Uma opinião pessoal, sujeita a chuvas, trovoadas e enchentes como as de São Paulo. Ou piores, porque estanques na memória estagnada do menino que fui sem nunca ter sido realmente um menino. Acho que o mundo era outro. Ao cair da tarde, acendia-se a primeira lâmpada da casa. Minha madrinha era a primeira a saudar a luz que iluminaria o nosso jantar: “Boa noite!” E todos se cumprimentavam, como se estivessem chegando de uma jornada que ficara para trás.


Era hora, também, de os vizinhos se saudarem. E os boas-noites se cruzavam de varanda a varanda, passando pelas cercas de buganvílias – que toda casa tinha uma. E nosso vizinho aparecia já de pijama, arrastando os chinelos.


Ia de casa em casa levando o seu boa-noite. Chamava-se Azevedo, Azevedo não sei de quê. Meu pai dizia que Azevedo era maluco, mas boa alma – antigamente havia essa expressão: boa alma.
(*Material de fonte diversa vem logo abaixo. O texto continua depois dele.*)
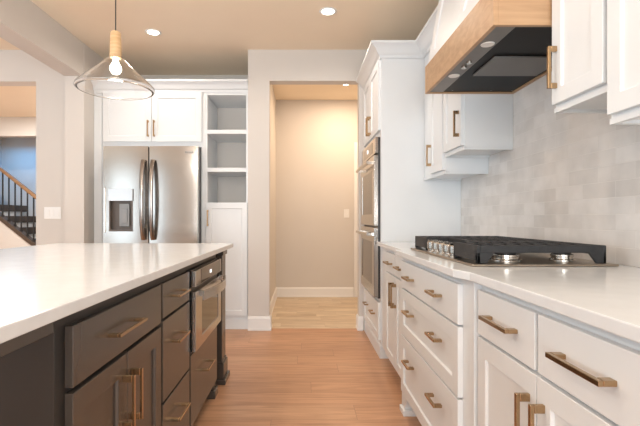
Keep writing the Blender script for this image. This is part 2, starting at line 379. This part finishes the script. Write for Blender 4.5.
# microwave drawer
mw = thing('microwave_drawer', 'stainless steel drawer microwave built into the island', 'microwave', (-.52, 2.013, .445), TI)
obj('housing', boxes(((.004, .004, .010), (.636, .55, .405))), 'dark', mw)
bm = bmesh.new(); slab_hole(bm, .004, .636, .022, .303, -.022, .003, .13, .555, .068, .250, .004); fd = obj('front_panel', bm, 'steel', mw, .002)
obj('window', boxes(((.133, -.0185, .071), (.552, -.014, .247))), 'glassblack', fd)
cp = obj('control_panel', boxes(((.004, -.022, .328), (.636, .003, .403))), 'steel', mw, .002)
obj('glass_strip', boxes(((.110, -.0235, .332), (.600, -.022, .400))), 'glassblack', cp)
obj('display', boxes(((.305, -.0245, .356), (.345, -.0236, .374))), 'display', cp)
bm = bmesh.new()
pts = [(.03+.58*i/16, -.056-.036*math.sin(PI*i/16), .284) for i in range(17)]
for i in range(16):
    a, b = pts[i], pts[i+1]
    vs = [bm.verts.new(p) for p in ((a[0], a[1], a[2]-.023), (b[0], b[1], b[2]-.023), (b[0], b[1], b[2]+.023), (a[0], a[1], a[2]+.023), (a[0], a[1]+.010, a[2]-.023), (b[0], b[1]+.010, b[2]-.023), (b[0], b[1]+.010, b[2]+.023), (a[0], a[1]+.010, a[2]+.023))]
    for f in ((0,1,2,3),(4,7,6,5),(0,4,5,1),(3,2,6,7)): bm.faces.new([vs[k] for k in f])
    if i == 0: bm.faces.new((vs[0], vs[3], vs[7], vs[4]))
    if i == 15: bm.faces.new((vs[1], vs[5], vs[6], vs[2]))
bmesh.ops.remove_doubles(bm, verts=bm.verts, dist=1e-5)
for x in (.045, .595): box(bm, (x-.012, -.045, .280), (x+.012, -.022, .306))
obj('handle', bm, 'chrome', fd, .001, True)
# post
p = thing('island_post', 'square taupe corner post on a stepped plinth under the island worktop', 'post', (-.595, 2.915, 0))
obj('shaft', boxes(((-.065, -.065, .145), (.065, .065, .865))), 'taupe', p, .004)
bm = boxes(((-.078, -.078, .035), (.078, .078, .135)), ((-.071, -.071, .135), (.071, .071, .150)))
box(bm, (-.092, -.092, 0), (.092, .092, .035)); obj('plinth', bm, 'taupe', p, .004)
obj('cap', boxes(((-.075, -.075, .850), (.075, .075, .885))), 'taupe', p, .003)
q = p.copy(); COL.objects.link(q); q.location = (-.62, .33, 0)
for ch in list(p.children):
    c = ch.copy(); COL.objects.link(c); c.parent = q
p['label'] = 'square taupe corner post on a stepped plinth at the far end of the island'
q['label'] = 'square taupe post carrying the near end of the island worktop'
# back panel of the island, carries the overhang
tag(obj('island_back_panel', boxes(((-1.165, .94, 0), (-1.141, 2.69, .885))), 'taupe', None, .001), 'taupe back panel of the island under the worktop overhang', 'panel')
tag(obj('island_countertop', boxes(((-1.785, .20, .886), (-.50, 3.13, .915))), 'quartz', None, .003), 'long white quartz worktop covering the taupe island', 'countertop')

# ---------------------------------------------------------------- right-hand base cabinets
TR = -PI/2
PULL_T = .0115
def rbase(X, yfar, lab): return thing('base_cabinet', lab, 'cabinet', (X, yfar, 0), TR, 'white base cabinets along the right wall')
# far pair
u = rbase(.605, 3.355, 'white base cabinet beside the oven tower, two small drawers above two doors')
W = 3.355-2.475
obj('body', boxes(((0, .02, .10), (W, XW-.605-.002, .885))), 'white', u, .001)
obj('toe_kick', boxes(((0, .085, 0), (W, .10, .10))), 'white', u)
for k, (a, b) in enumerate(((.225, .550), (.557, .872))):
    dr = plain('drawer', u, a, b, .722, .858, 'white'); pull(dr, (a+b)/2+.015, .790, .15, y=0)
    d = shaker('door', u, a, b, .115, .712, 'white', .055); pull(d, (b-.030) if k == 0 else (a+.030), .595, .155, True)
# cooktop cabinet, bumped forward, bracket feet
u = rbase(.560, 2.465, 'white base cabinet of three wide drawers standing proud under the cooktop')
W = 2.465-1.450
obj('body', boxes(((0, .02, .115), (W, XW-.560-.002, .885))), 'white', u, .001)
obj('toe_kick', boxes(((.06, .10, 0), (W-.06, .115, .115))), 'white', u)
for a, b, sh in ((.712, .858, 0), (.450, .703, 1), (.125, .441, 1)):
    dr = (shaker if sh else plain)('drawer', u, .030, .918, a, b, 'white')
    for x in (.225, .655): pull(dr, x+.03, (a+b)/2 if not sh else b-.098, .125, lab='bronze bar handle')
for s in (0, 1):
    x0 = 0 if s == 0 else W; q = 1 if s == 0 else -1
    bm = bmesh.new()
    poly = [(x0, .115), (x0+q*.15, .115), (x0+q*.11, .10), (x0+q*.075, .055), (x0+q*.065, .03), (x0, .03)]
    a = [bm.verts.new((x, .012, z)) for x, z in poly]; b = [bm.verts.new((x, .10, z)) for x, z in poly]
    for i in range(len(poly)):
        j = (i+1) % len(poly); bm.faces.new((a[i], a[j], b[j], b[i]))
    bm.faces.new(a[::-1]); bm.faces.new(b)
    box(bm, (min(x0, x0+q*.085)-.004, 0, 0), (max(x0, x0+q*.085)+.004, .105, .03))
    obj('foot', bm, 'white', u, .002)
# near cabinet (two drawers over two doors)
def near_unit(yfar, lab):
    u = rbase(.585, yfar, lab)
    W = .745
    obj('body', boxes(((0, .02, .10), (W, XW-.585-.002, .885))), 'white', u, .001)
    obj('toe_kick', boxes(((0, .085, 0), (W, .10, .10))), 'white', u)
    for a, b in ((.015, .365), (.380, .735)):
        dr = plain('drawer', u, a, b, .712, .858, 'white'); pull(dr, (a+b)/2+.005, .788, .175)
    for k, (a, b) in enumerate(((.015, .3715), (.3755, .735))):
        d = shaker('door', u, a, b, .115, .702, 'white'); pull(d, (b-.032) if k == 0 else (a+.032), .565, .16, True)
near_unit(1.447, 'white base cabinet in the right foreground with two drawers above paired doors')
# worktop with the bumped-out middle
bm = bmesh.new()
prism(bm, [(XW-.001, .30), (XW-.001, 3.356), (.582, 3.356), (.582, 2.505), (.535, 2.480), (.535, 1.525), (.562, 1.440), (.562, .30)], .886, .915)
tag(obj('wall_side_countertop', bm, 'quartz', None, .003), 'white quartz worktop along the tiled wall, carrying the gas cooktop', 'countertop')
tag(obj('tile_backsplash', boxes(((XW-.010, .30, .916), (XW-.0005, 3.355, 2.2))), 'tile'), 'glazed warm-grey subway tile backsplash behind the cooktop', 'backsplash')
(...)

Pois, com sua boa alma, seu pijama e chinelos, Azevedo dava boa-noite a todos e, por mais que pareça improvável, isso fazia nossa noite realmente boa.


Depois, outras luzes eram acesas, o cheiro das buganvílias ficava suspenso no ar até que chegava o cheiro do jantar que estava indo para a mesa. A cabeça da madrinha, muito branca e limpinha, começava a curvar sobre o peito, ela jamais dormiria sem antes ver acesa a primeira luz da casa, sem antes celebrar a cerimônia da paz com a senha de seu boa-noite.


Na casa ao lado, além das buganvílias, Azevedo preparava-se para dormir com seu pijama, seus chinelos e sua boa alma. Um cair de noite com cheiros bons de uma vida que corria sem pressa. A novidade era o rádio que trazia um pouco da perfídia do mundo para a nossa paz: “Deixou-me a flor do asfalto abandonado, nesta ansiedade louca do desejo...”.